It has been a while since I last read James. There is a lot of gold in this book. I think back to the first time I tried to look at trials in the manner in which he recommends. I was on my own for the first time. The single life, without my parents to shield or help me, wasn’t as easy as I thought. I know now that at that point in my life I was focused on the pleasure principle: seek pleasure and avoid pain. Still, it wasn’t until many years later that I even noticed the part about the testing of our faith produces perseverance. God wants us to not lack in anything. Therefore, He will let the fires of trial burn away the parts of our personality that will ultimately not yield any spiritual fruit.
It is only now that I am older that I am beginning to understand that difficulties are an important part of our growth. I remember reading that when butterflies emerge from the cocoon, their struggle to break free is vital to the development of their wings.
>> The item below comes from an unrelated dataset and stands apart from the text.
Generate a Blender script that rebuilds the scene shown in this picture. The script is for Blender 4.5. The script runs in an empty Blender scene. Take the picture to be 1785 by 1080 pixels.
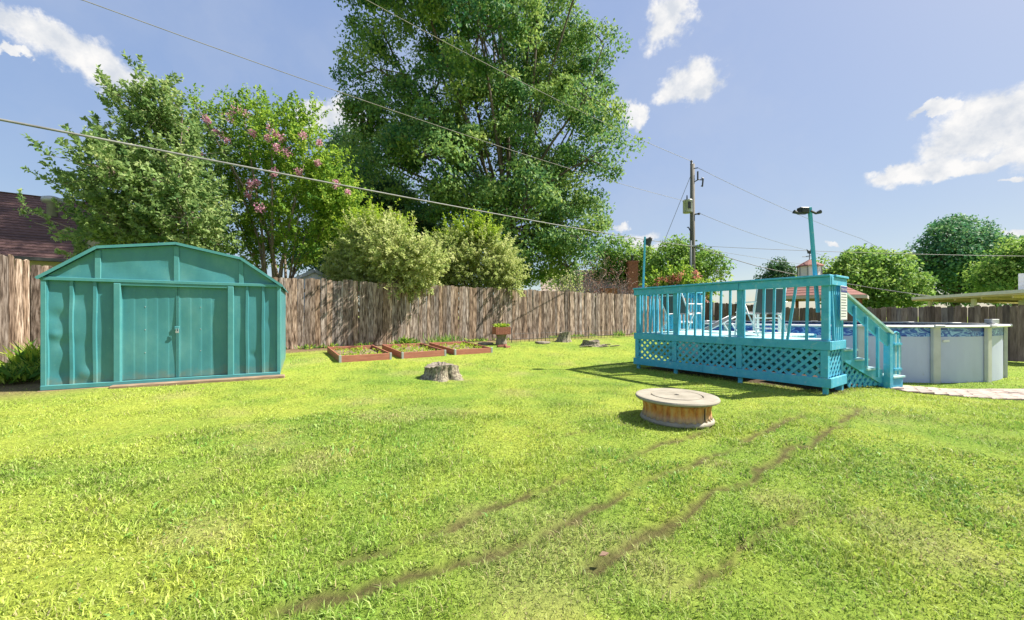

If they are assisted in any way, their wings are useless and they will quickly die.
I now believe we are meant to struggle and push ourselves. It is proven that we can minimize dementia and/or Alzheimer’s by doing puzzles or even doing everyday things with the other hand. We aid in our health by exercise and eating right. Is any of this easy? It isn’t hard but if we seek the path of least resistance we will believe it hard.
I know this is getting to be a sermon so let me finish with this thought: When we start seeking the easy life we start to die. I believe God wants us to be open to His will and it will be out of our comfort zone. By regularly going outside our comfort zone, we will continually grow as individuals. However, of greater importance, we will exercise our faith muscles and they will be strong.